BEGIN EXTRACTED DATA

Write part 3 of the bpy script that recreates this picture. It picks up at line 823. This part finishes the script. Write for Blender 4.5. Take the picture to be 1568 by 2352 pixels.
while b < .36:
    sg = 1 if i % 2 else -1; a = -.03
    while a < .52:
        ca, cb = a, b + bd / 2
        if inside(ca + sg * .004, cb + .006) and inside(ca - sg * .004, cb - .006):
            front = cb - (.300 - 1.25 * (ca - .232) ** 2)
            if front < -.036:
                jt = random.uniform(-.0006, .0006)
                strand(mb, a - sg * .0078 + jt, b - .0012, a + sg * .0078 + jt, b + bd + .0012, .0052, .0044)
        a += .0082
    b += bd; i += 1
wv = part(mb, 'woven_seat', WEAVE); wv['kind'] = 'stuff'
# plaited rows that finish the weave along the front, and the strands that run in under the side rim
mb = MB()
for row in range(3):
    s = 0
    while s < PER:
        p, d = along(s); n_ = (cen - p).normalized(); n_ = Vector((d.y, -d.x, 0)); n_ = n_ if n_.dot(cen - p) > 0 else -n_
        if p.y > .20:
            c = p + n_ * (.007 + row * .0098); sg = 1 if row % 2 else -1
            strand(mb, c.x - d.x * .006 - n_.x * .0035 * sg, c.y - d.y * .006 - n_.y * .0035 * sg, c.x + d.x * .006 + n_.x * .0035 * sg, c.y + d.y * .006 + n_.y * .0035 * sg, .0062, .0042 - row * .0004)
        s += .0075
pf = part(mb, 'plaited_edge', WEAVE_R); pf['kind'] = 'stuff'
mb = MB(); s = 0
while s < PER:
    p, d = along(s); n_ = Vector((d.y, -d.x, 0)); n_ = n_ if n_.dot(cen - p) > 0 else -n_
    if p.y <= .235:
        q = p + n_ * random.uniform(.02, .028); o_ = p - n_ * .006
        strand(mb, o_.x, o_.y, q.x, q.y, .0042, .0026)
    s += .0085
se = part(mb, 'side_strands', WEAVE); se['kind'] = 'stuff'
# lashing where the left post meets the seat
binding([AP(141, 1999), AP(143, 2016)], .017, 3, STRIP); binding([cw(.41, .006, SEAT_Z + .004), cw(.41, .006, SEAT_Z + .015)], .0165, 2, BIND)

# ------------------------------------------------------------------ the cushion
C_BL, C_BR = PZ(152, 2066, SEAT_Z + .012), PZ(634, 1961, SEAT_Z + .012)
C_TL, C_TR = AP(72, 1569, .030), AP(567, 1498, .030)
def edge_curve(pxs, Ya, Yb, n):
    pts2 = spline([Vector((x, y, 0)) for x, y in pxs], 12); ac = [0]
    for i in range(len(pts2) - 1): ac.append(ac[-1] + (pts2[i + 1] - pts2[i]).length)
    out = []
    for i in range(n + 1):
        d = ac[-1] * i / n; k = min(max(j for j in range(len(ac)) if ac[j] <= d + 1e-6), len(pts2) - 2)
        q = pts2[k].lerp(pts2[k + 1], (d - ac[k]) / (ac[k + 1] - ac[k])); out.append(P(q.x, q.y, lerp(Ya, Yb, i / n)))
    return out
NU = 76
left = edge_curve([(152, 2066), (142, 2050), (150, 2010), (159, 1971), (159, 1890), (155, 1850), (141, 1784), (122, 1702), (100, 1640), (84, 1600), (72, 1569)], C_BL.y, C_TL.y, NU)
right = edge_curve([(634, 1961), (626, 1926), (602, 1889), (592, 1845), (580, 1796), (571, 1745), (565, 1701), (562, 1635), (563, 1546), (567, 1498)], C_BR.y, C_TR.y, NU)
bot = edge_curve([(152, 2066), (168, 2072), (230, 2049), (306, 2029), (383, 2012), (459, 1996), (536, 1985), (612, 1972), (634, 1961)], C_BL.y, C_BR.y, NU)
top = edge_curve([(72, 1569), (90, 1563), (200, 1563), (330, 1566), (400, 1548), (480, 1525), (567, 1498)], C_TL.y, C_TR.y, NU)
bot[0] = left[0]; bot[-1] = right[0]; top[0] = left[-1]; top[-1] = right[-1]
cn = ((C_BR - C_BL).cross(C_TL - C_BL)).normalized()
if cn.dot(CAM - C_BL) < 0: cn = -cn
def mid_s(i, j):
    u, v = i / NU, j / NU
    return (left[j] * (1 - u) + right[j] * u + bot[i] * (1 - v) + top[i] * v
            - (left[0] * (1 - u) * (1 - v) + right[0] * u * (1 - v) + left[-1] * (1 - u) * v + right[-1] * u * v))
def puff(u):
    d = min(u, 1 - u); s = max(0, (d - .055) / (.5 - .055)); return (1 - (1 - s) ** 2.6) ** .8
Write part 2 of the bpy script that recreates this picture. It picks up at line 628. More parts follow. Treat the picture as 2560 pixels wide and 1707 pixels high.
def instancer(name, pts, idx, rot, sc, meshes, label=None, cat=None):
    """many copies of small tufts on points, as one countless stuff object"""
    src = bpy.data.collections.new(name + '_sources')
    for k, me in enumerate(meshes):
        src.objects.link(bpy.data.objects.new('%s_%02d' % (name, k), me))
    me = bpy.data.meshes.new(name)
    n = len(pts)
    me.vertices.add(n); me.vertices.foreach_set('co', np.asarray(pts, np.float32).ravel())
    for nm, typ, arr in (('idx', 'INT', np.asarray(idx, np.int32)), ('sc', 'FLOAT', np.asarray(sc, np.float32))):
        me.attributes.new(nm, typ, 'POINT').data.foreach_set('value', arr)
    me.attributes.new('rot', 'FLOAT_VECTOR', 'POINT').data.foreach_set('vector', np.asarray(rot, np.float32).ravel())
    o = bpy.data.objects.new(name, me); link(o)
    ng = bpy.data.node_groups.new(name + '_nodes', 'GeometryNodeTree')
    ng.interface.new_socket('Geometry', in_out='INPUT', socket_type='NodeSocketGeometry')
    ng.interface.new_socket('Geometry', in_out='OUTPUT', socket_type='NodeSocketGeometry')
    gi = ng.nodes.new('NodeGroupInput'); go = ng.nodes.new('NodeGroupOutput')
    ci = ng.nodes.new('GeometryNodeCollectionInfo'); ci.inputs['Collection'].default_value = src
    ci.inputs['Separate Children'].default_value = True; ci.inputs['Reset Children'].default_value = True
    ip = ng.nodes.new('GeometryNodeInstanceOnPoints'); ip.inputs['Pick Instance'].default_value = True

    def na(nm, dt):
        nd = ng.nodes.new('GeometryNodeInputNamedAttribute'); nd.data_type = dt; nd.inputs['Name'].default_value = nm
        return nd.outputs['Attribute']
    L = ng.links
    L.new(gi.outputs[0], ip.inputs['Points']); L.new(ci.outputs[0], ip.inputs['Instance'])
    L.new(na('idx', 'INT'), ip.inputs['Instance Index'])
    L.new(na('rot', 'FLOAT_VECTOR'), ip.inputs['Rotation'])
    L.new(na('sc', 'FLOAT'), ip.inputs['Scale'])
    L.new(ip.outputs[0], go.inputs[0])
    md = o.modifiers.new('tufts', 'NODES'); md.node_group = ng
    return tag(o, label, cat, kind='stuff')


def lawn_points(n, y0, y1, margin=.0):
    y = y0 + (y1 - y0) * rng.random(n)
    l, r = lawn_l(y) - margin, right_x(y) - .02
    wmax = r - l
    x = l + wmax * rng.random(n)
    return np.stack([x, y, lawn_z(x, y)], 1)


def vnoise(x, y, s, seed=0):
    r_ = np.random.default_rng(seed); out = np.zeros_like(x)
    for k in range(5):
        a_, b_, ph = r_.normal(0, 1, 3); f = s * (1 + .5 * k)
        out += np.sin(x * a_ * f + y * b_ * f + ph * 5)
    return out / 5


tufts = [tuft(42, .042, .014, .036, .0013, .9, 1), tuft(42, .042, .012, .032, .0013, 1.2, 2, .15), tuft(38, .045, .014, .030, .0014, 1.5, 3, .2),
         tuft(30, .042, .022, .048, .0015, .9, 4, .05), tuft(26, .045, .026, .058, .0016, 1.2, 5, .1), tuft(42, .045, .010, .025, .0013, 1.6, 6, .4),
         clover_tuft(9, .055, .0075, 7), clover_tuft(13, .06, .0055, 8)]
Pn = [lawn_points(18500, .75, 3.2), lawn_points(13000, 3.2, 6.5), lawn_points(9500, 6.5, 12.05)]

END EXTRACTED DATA

### PROBLEM TO SOLVE
Exactly and only the lines from the line with "Write part 2" to the line with "ip = ng.nodes.new('GeometryNodeInstanceOnPoints');", both included, are to be printed.

### THE OUTPUT
Write part 2 of the bpy script that recreates this picture. It picks up at line 628. More parts follow. Treat the picture as 2560 pixels wide and 1707 pixels high.
def instancer(name, pts, idx, rot, sc, meshes, label=None, cat=None):
    """many copies of small tufts on points, as one countless stuff object"""
    src = bpy.data.collections.new(name + '_sources')
    for k, me in enumerate(meshes):
        src.objects.link(bpy.data.objects.new('%s_%02d' % (name, k), me))
    me = bpy.data.meshes.new(name)
    n = len(pts)
    me.vertices.add(n); me.vertices.foreach_set('co', np.asarray(pts, np.float32).ravel())
    for nm, typ, arr in (('idx', 'INT', np.asarray(idx, np.int32)), ('sc', 'FLOAT', np.asarray(sc, np.float32))):
        me.attributes.new(nm, typ, 'POINT').data.foreach_set('value', arr)
    me.attributes.new('rot', 'FLOAT_VECTOR', 'POINT').data.foreach_set('vector', np.asarray(rot, np.float32).ravel())
    o = bpy.data.objects.new(name, me); link(o)
    ng = bpy.data.node_groups.new(name + '_nodes', 'GeometryNodeTree')
    ng.interface.new_socket('Geometry', in_out='INPUT', socket_type='NodeSocketGeometry')
    ng.interface.new_socket('Geometry', in_out='OUTPUT', socket_type='NodeSocketGeometry')
    gi = ng.nodes.new('NodeGroupInput'); go = ng.nodes.new('NodeGroupOutput')
    ci = ng.nodes.new('GeometryNodeCollectionInfo'); ci.inputs['Collection'].default_value = src
    ci.inputs['Separate Children'].default_value = True; ci.inputs['Reset Children'].default_value = True
    ip = ng.nodes.new('GeometryNodeInstanceOnPoints'); ip.inputs['Pick Instance'].default_value = True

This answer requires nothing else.